Since Oracle Corp. (Redwood Shores, CA) launched its acquisition strategy 21 months ago with the purchase of PeopleSoft and JD Edwards, the company has played the role of financial underachiever to archrival SAP AG's market-share juggernaut. While SAP (Walldorf, Germany) recorded a succession of major double-digit growth quarters -- allowing the company to build its market share to 43% in 2005 compared to 19% for Oracle, according to AMR Research -- Oracle often struggled to achieve organic growth in its applications business.
Following release of their most recent financial results, however, the rivals' roles have reversed, at least temporarily. During its most recent quarter, ended May 31, Oracle saw new applications software license revenue grow 83% compared to the same period a year before. That helped the company increase total applications software revenues by 66% during the quarter.
SAP, on the other hand, reported lower-than-expected results during its quarter, ended June 30. Blaming a failure to translate a number of booked orders into revenue, SAP reported that overall revenue for the quarter grew by 9% and software revenue was up just 8% compared to the year-earlier quarter. Those figures fell well short of SAP's recent strong performance. During the quarter ended March 31, for example, SAP reported that software revenues were up 22% and total revenues had surged 18%.
In response to the numbers, Oracle CEO Larry Ellison crowed to financial analysts, "We are growing the applications business faster than SAP." And SAP's own calculations showed Oracle gaining more than a percentage point of enterprise applications market share during the quarter.
So do the recent results signal an important and lasting shift in market momentum in favor of Oracle and against SAP?
Not necessarily, experts say. While Oracle president Charles Phillips claimed the company scored 266 competitive wins over SAP during the fourth quarter, the bulk of the company's surprising applications success during the period came from increased sales to its installed base of customers, experts say.
"We are not seeing a situation where buyers are dramatically favoring Oracle over SAP," says Jim Shepherd, a vice president at AMR Research Inc. (Boston). "Rather, Oracle has finally been able to reassure existing customers about its strategy and roadmap, and that contributed to a very strong quarter by getting customers who were long overdue to add seats and modules to stop holding off. Existing customers saw a signal that it was safe to go back into the water."
Specifically, analysts say, Oracle's announcement in April of its Applications Unlimited program persuaded many current customers to continue to invest in the company's applications. Under Applications Unlimited, Oracle promises to continue enhancing and supporting existing applications such as its Enterprise, World, and Siebel applications even after the planned 2008 release of the company's Fusion next-generation application suite.

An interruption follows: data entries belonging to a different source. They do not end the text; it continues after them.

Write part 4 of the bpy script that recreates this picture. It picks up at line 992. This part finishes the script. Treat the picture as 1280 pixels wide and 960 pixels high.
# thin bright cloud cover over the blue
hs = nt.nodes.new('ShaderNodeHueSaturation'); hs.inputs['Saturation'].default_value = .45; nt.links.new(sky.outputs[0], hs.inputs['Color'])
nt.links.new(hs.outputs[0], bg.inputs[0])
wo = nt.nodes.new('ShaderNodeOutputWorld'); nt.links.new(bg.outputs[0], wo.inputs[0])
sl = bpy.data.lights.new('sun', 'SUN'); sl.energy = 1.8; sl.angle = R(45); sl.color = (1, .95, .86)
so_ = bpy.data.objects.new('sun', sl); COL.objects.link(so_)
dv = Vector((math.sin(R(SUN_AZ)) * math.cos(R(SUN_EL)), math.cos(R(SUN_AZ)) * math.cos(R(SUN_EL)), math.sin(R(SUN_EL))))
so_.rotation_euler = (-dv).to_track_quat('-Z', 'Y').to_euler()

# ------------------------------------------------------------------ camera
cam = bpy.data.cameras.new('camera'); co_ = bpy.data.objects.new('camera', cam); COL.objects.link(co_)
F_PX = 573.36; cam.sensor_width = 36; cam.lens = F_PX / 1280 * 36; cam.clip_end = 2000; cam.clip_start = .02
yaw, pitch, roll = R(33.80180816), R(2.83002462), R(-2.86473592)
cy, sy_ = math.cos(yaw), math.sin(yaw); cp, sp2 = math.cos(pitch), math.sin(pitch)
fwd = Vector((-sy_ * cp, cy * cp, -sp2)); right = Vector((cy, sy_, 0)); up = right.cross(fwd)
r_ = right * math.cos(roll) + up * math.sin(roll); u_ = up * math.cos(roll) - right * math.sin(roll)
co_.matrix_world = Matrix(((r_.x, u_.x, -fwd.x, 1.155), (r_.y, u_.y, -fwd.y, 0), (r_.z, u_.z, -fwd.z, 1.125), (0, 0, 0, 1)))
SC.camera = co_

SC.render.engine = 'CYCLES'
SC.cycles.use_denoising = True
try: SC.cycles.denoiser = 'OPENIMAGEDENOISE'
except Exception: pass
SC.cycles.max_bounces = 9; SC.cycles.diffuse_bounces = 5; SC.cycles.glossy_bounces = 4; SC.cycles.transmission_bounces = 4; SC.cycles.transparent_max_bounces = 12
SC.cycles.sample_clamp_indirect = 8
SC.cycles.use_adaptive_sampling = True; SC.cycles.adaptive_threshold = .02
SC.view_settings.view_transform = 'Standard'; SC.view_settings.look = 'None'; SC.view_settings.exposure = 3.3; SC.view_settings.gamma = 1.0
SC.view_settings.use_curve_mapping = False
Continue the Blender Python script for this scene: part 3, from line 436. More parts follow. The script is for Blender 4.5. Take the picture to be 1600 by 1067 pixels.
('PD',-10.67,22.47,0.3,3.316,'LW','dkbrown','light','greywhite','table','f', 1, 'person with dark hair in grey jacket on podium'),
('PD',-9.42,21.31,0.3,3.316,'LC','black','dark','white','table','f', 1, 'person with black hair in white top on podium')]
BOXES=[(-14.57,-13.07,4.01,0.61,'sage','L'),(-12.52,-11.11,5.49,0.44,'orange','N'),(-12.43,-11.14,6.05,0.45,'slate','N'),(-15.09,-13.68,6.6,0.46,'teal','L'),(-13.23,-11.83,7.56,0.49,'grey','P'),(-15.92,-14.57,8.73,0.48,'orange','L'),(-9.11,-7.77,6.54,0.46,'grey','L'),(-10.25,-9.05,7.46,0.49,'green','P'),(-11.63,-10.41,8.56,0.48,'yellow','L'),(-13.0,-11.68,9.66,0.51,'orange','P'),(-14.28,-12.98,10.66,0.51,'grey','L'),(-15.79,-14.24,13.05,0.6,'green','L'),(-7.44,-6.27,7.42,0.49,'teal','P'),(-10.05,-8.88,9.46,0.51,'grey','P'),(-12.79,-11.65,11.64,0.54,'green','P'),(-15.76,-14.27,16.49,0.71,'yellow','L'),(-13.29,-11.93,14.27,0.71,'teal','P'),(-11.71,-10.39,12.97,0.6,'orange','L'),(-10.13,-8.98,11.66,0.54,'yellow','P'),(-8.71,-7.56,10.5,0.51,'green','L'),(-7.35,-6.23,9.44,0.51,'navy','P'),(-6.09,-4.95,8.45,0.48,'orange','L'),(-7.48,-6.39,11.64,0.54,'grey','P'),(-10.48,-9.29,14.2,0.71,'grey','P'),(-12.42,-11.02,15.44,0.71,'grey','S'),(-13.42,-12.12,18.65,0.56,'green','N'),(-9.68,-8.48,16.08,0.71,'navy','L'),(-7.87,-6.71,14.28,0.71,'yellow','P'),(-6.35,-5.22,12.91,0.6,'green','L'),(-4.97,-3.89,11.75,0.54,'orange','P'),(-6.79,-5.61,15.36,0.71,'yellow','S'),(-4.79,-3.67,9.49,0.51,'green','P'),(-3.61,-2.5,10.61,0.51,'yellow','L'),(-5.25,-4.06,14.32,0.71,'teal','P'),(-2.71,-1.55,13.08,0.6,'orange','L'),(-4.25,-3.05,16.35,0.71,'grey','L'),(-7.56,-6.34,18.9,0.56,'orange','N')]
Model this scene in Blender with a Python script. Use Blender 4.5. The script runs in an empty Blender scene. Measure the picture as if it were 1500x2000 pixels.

In the recent financial reporting period, Oracle also benefited from the fact that the May quarter was the final three-month period of the company's fiscal year. Traditionally, analysts noted, Oracle sales representatives are incented to close business before the end of the company's fiscal year. SAP's most recent reporting period, in contrast, was its fiscal second quarter, a period that typically does not carry the same urgency.
"Given Oracle's track record, you never want to read too much into the fourth quarter," Shepherd says.
But Oracle, not surprisingly, says the contrast in the most recent quarterly financial results reflects a market shift in its favor. Much of Oracle's fourth-quarter sales spike came from customers in the small and medium-size (SMB) segment, a market that is growing much faster than the enterprise segment, says Oracle Senior Vice President Sonny Singh. In the SMB space, Singh contends, customers are selecting Oracle applications because they are easier to deploy.
At the same time, Singh says, SAP's revenue recognition shortcomings during the past quarter hint at underlying problems. SAP has promised customers service-oriented architecture features that it cannot yet deliver, according to Singh. As a result, he says, "Customers are holding SAP's feet to the fire."
SAP officials, on the other hand, insist that no fundamental market momentum shift has taken place. Oracle's fourth-quarter success was largely due to the company offering aggressive prices to its installed base of customers, says Steve Bauer, vice president of communications at SAP. SAP remains on track to double its customer base by 2010, according to Bauer, largely by increasing its sales to the SMB market. In the last year, SAP has increased the number of customers using its All-in-One product by 24% and the number using its Business One product by 54%.
But whether Oracle has turned a corner on SAP will not be known until the next round of financial reports, which are expected to be made public in the next few weeks, analysts say.
"If, after the next quarter, SAP doesn't deliver and Oracle does again, you can say that SAP has some sales execution issues, and Oracle has the momentum," says Ray Wang, a senior analyst at Forrester Research.